Both directors also spoke to the way their broader crews showed up. Roberts Russell noted that Short Circuit crew members volunteer to work on these projects. “Everyone who came and worked on the short was passionate about this topic, and because of that, they poured so much more into the short itself — which is what you wind up seeing on the screen.” Wu echoed the sentiment: “Every person who jumped on — from artists to managers — they volunteered ideas. Not all of it worked, but the fact that they were willing to share their thoughts was a huge surprise. It really made my film better.”
In the end, both films share a theme that neither director explicitly set out to match: the idea of passing something forward. “Even though Life Drawings is about a family — father to son, and then son to daughter — I hope that when audiences see it, it resonates with people from all walks of life,” Wu said. “It doesn’t need to be family. It can be teacher and student, or mentor and mentee. That message of passing down experience and wisdom is more of a global, generational thing for everyone.”

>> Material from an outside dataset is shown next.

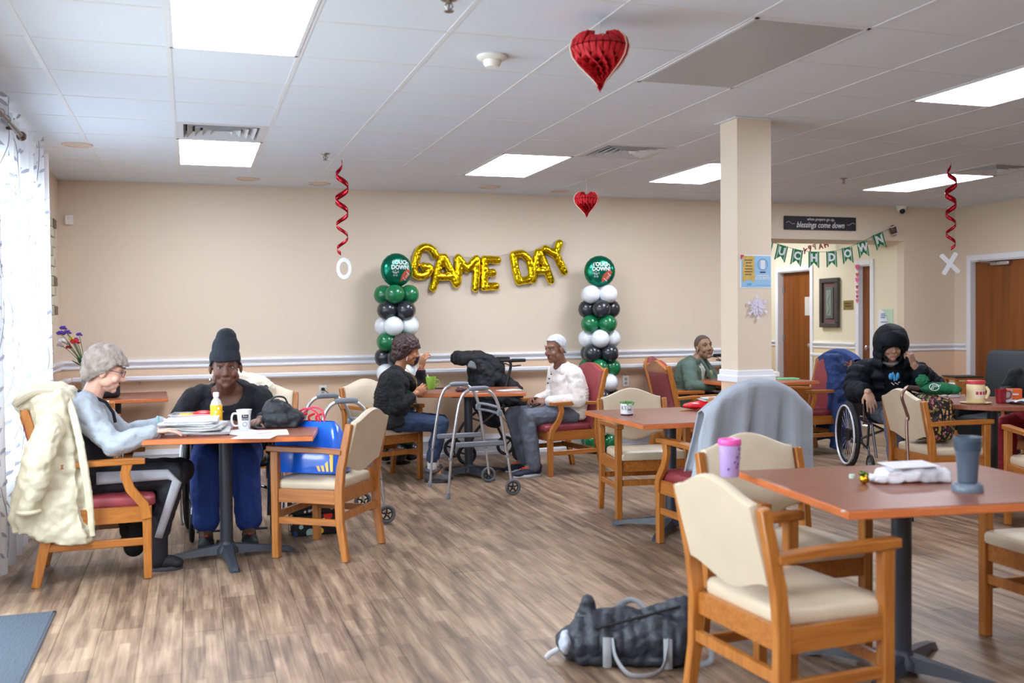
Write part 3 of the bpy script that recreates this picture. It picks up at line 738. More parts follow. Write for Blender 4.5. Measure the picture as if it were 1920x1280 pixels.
# ---------------------------------------------------------------- walkers
M_CASTER_T = mat('caster_tyre', (96, 98, 104), .6)
def wheel(t, c, r, w_, rz, tyre=M_RUB, hubm=M_BLACKP, spokes=5, name='wheel', steer=0, tr=None):
    """wheel in the local YZ plane turned by rz about Z"""
    o = MB(); tr = tr or w_/2
    o.tube([(0, (r-tr)*cos(a), (r-tr)*sin(a)) for a in [2*pi*k/28 for k in range(28)]], tr, 8, closed=True)
    ob = o.build(name, tyre, t, loc=c, rz=rz)
    h = MB(); h.tube([(-w_*.45, 0, 0), (w_*.45, 0, 0)], r*.2, 14)
    for k in range(spokes):
        a = 2*pi*k/spokes+.3; h.tube([(0, .1*r*cos(a), .1*r*sin(a)), (0, (r-tr)*cos(a), (r-tr)*sin(a))], [r*.10, r*.07], 6)
    h.tube([(0, (r-2*tr)*cos(a), (r-2*tr)*sin(a)) for a in [2*pi*k/24 for k in range(24)]], r*.07, 6, closed=True)
    h.build('wheel_hub', hubm, ob)
    return ob
def walker(x, y, fx, fy, label, w_=.60, grip=M_GRIP, tube=M_ALU, h=.86):
    """folding walker facing +Y, wheels at the front"""
    t = thing('walker', label, 'walker', (x, y, 0), atan2(-fx, fy))
    for s in (-1, 1):
        xx = s*w_/2; xf = s*(w_/2+.01)
        path = bez([(xx, -.235, .34), (xx, -.19, .62), (xx*.985, -.155, h-.09), (xx*.975, -.10, h-.02), (xx*.97, .0, h), (xx*.975, .09, h-.03), (xx*.985, .15, h-.12), (xx, .19, .55), (xx, .22, .34)], 5)
        MB().tube(path, .0127, 10).build('side_frame', tube, t)
        MB().tube([(xx, -.262, .02), (xx, -.232, .38)], .0105, 10).build('rear_leg', tube, t)
        MB().lathe([(.017, 0), (.018, .03), (.014, .045)], 12, Matrix.Translation((xx, -.263, 0))).build('rubber_tip', M_GRIP, t)
        MB().tube([(xf, .26, .075), (xx, .222, .38)], .0105, 10).build('front_leg', tube, t)
        for (yy, zz) in ((-.24, .31), (.228, .31)): MB().lathe([(.016, -.01), (.017, .0), (.016, .012)], 12, Matrix.Translation((xx, yy, zz))).build('clip', M_GRIP, t)
        MB().tube([(xx*.972, -.085, h-.006), (xx*.97, -.05, h), (xx*.97, .05, h), (xx*.972, .075, h-.004)], [.015, .019, .019, .016], 12).build('grip', grip, t)
        MB().box((xx, 0, .42), (.02, .40, .042), bev=.008).build('side_brace', M_GRIP, t)
        wheel(t, (xf+s*.022, .262, .066), .066, .026, 0, tyre=M_CASTER_T)
        MB().tube([(xf-.005, .262, .066), (xf+s*.04, .262, .066)], .006, 8).build('axle', M_CHROME, t)
        MB().box((xx, .165, .66), (.035, .04, .05), bev=.008).build('folding_joint', M_GRIP, t)
    mb = MB()
    for zz in (.64, .69): mb.tube(bez([(-w_/2, .165, zz), (-w_/4, .20, zz), (0, .205, zz), (w_/4, .20, zz), (w_/2, .165, zz)], 4), .011, 8)
    mb.build('front_brace', M_GRIP, t)
    return t
walker(2.17, 7.81, 1, -.0, 'aluminium folding walker standing in front of the middle table', .615)
walker(.98, 7.0, 1, .12, 'aluminium folding walker behind the chair with the blue bag', .52)
M_BRN = mat('bronze_tube', (150, 120, 112), .28, .9)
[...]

For Roberts Russell, the message is both more specific and more universal. “It’s about those who do not have dyslexia to see, and for those who do have dyslexia to feel seen,” she said. “But there’s a larger piece for me, which is that all of us face difficult moments in our lives, and we are there by ourselves. We have to learn how to draw from the tools we’ve built over time to handle those tough moments. And we’ll all make it through.”
Maddie & the Test and Life Drawings debut on Disney+ on March 18th.